In its cross appeal, SWI makes two arguments. First, it contends that the trial court erred in directing a verdict against it on its "business devastation" claim. Damages for *11lost business profits can be recovered in Washington. Reefer Queen Co. v. Marine Constr. & Design Co., 73 Wn.2d 774, 440 P.2d 448 (1968); Berg v. General Motors Corp., 87 Wn.2d 584, 555 P.2d 818 (1976). Although SWI presented evidence that its net earnings fell between December 1980 and July 1981, it did not present sufficient evidence showing that this loss was proximately caused by TAMS's negligence. The trial court did not err.

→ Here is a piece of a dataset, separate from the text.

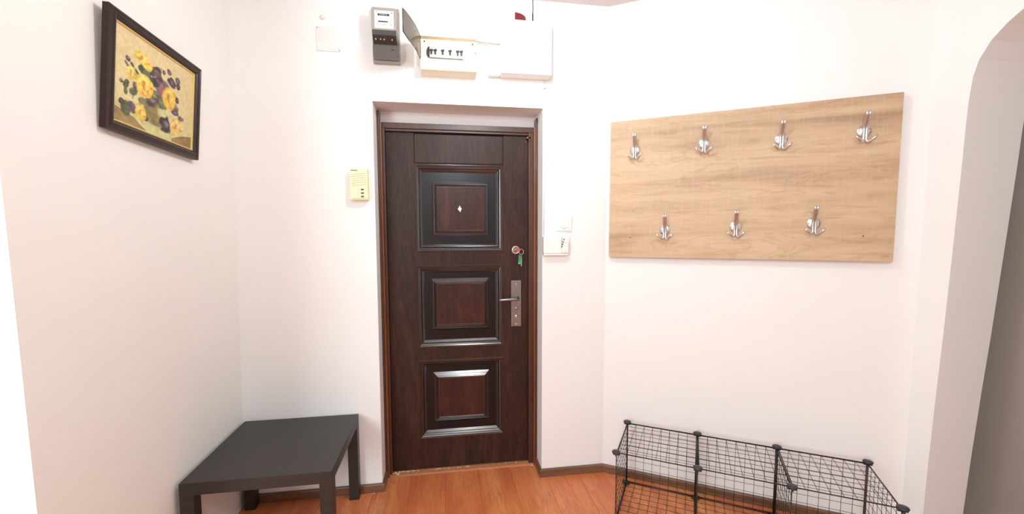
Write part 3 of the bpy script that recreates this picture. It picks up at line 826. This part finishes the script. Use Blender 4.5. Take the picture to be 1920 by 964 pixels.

SWI also contends that the trial court erred in refusing to permit it to add claims of the City and Mowat which it took on assignment in the settlement. The trial court did not err here, because there were no cognizable claims to add. SWI does not clearly state what the claims might be, but suggests that Mowat had a breach of contract claim against TAMS. This cannot be, because TAMS and Mowat were never in privity. The only claim asserted by the City was for indemnification. The City's contribution and indemnification rights were extinguished by the settlement agreement, however. RCW 4.22.040(2). Any claim for negligence on behalf of the City or Mowat would be barred by the statute of limitations, as Cooney's was. Therefore, the trial court did not err in refusing SWI's requested amendment.

Conclusion

We therefore reverse the portions of the judgment for damages for interest expense and for damages suffered by Cooney. We affirm the judgment in all other respects. The case is remanded to the trial court for entry of judgment in accord with this opinion.

Callow, Goodloe, and Durham, JJ., and Hamilton, J. Pro Tern., concur.